Una “coordinación” que llega tarde
Washington presume la operación como un ejemplo de cooperación con México. Sin embargo, detrás de la retórica diplomática asoman preguntas incómodas:
¿Cómo operó durante tanto tiempo esta red de empresas, casinos y restaurantes sin que las autoridades mexicanas detectaran o frenaran su crecimiento? ¿Qué regulaciones fallaron? ¿Qué supervisores no hicieron su trabajo?
La familia Hysa movía millones en efectivo a través de una estructura que alcanzaba Europa y Canadá. Varias de sus empresas —como Entretenimiento Palmero, Diversiones Los Mochis o Rosetta Gaming— estaban plenamente constituidas y operaban a plena luz en ciudades mexicanas. El Tesoro describe un esquema amplio, sostenido por movimientos de efectivo, triangulaciones transnacionales y negocios de lujo usados como cobertura. Nada particularmente sutil.
Las pistas que México no siguió
Los señalamientos de EU incluyen el uso de casinos y restaurantes para lavar ingresos del narcotráfico; transporte de efectivo a granel; empresas en Canadá, Polonia y México; y la colaboración de operadores mexicanos. La estructura era compleja, pero no invisible.
Mientras tanto, el Gobierno mexicano aparece en la narrativa estadounidense como un socio reciente, incorporado a una operación que en realidad documenta una ausencia prolongada de vigilancia, particularmente en un ámbito históricamente capturado por intereses económicos y políticos.
El hecho de que varios de los establecimientos sancionados operen en Sinaloa, Sonora, Baja California y Tabasco —territorios donde el Cártel de Sinaloa mantiene influencia— confirma algo que organizaciones civiles y especialistas han advertido por años: las concesiones de juego se transformaron en licencias para lavar dinero, protegidas por la opacidad del sector y por una regulación fragmentada.
El mensaje político detrás del golpe
La decisión de EU no es sólo financiera. Es también política. Al catalogar este caso como parte de su combate a “cárteles terroristas de la droga”, Washington presiona a México para asumir mayor responsabilidad en el control de flujos ilícitos, especialmente en momentos de tensión bilateral por fentanilo, armas y seguridad fronteriza.
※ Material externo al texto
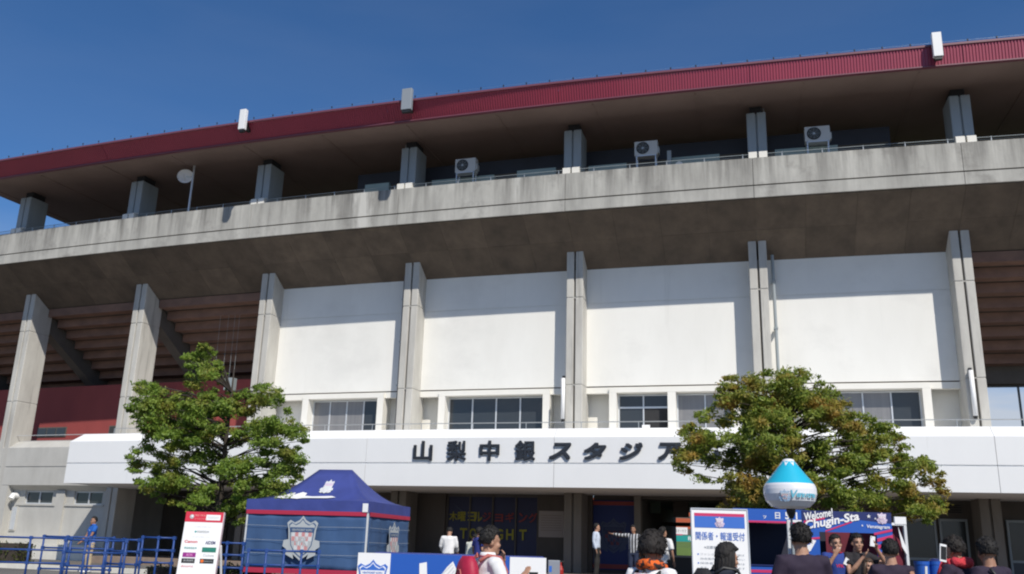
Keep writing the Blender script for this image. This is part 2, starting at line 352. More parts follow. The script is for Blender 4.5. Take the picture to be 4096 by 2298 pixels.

El endurecimiento de las medidas —como el bloqueo de activos y la amenaza de sanciones secundarias a bancos extranjeros— es un recordatorio de que Estados Unidos puede actuar unilateralmente cuando considera que México no controla ciertos sectores críticos.
Casinos en la mira
Entre los 10 establecimientos señalados por FinCEN figuran los casinos Midas, Skampa, Emine y Mirage, repartidos en ciudades donde el crimen organizado ha consolidado presencia. La autoridad estadounidense propone prohibir que bancos del país procesen cualquier operación relacionada con estos negocios, una medida que prácticamente los expulsa del sistema financiero internacional.
El Estado mexicano, rebasado
Aunque el Gobierno federal aparece acompañando la acción, la operación exhibe una realidad más profunda: El Tesoro de EU volvió a hacer lo que México no hizo —o no quiso hacer— durante años: intervenir, investigar y desmantelar una red de lavado incrustada en uno de los sectores más opacos del país.
El resultado deja ver un patrón ya conocido: mientras el crimen diversifica sus métodos financieros, el Estado mexicano mantiene estructuras regulatorias débiles, supervisiones laxas y una sorprendente tolerancia hacia prácticas que terminan beneficiando a organizaciones criminales.
La sanción exhibe, otra vez, que el combate al lavado de dinero en México avanza a ritmo de las notificaciones de Washington, no de las instituciones nacionales encargadas de prevenirlo.